Sui testi è stato fatto un lavoro eccellente. Ascoltando le vostre canzoni sembra vi venga facile parlare della vostra generazione. E’ veramente così?

«Le parole sono una parte importantissima per noi, il lavoro sui testi è spesso certosino e può durare anche un bel po’. Rispetto alla cifra “generazionale”, è sicuramente una cosa di cui ci piace parlare, ma è soprattutto la più naturale e la più onesta, nel senso che sono cose realmente successe, pezzi veri di vita. Una specie di seduta dallo psicologo aperta al pubblico».

“Lunapark” è un brano molto efficace. Voi a quale pezzo vi sentite più legati?

«Abbiamo un buon motivo per essere legati ad ognuna delle 9 canzoni contenute nel nostro primo disco perché in realtà sono comunque la nostra carta d’identità. “Foto di classe” è ovviamente per noi una canzone molto speciale perché è stata quella con cui siamo partiti, quella che ci ha fatto vincere tanti premi, ma potrei dire lo stesso di “Canzone per alex” o di tutte le altre. “Lunapark” è un po’ un discorso a parte forse, è quella che abbiamo suonato meno dal vivo, quella che conserva in sé una violenza e una delicatezza allo stesso tempo che emoziona tantissimo anche noi quando la suoniamo».

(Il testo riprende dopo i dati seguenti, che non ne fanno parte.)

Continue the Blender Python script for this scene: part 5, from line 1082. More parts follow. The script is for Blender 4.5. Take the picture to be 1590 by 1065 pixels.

Un solo ospite nel disco: Bruno Bavota. Perché avete coinvolto lui?

«Quando provi a ripetere quello che Bruno fa al piano, ti rendi conto che i tasti che lui preme in realtà compaiono solo quando c’è seduto lui! E’ un artista con la A maiuscola, l’unico che conosciamo partito veramente da zero e che è riuscito a diventare un nome internazionale, a riempire teatri in Giappone come negli Usa. Con lui abbiamo un rapporto fraterno e una sincerissima e reciproca stima musicale. Nonostante lui non sia uno che facilmente fa dei feat, sia per Blindur che per Bruno Bavota è sembrato naturale suonare insieme sul disco così come è successo tante volte live; quello che ha fatto a noi è stato davvero un grandissimo regalo».

Di Napoli, la vostra città, cosa c’è in questo album?

«Su tutto c’è l’aria disgraziata della provincia. Noi non siamo assolutamente dei cittadini, le nostre sono storie maledette e meravigliose venute su sotto il cielo inquinato della periferia nord di Napoli, dove tra un disastro e l’altro, succedono anche dei miracoli ogni tanto».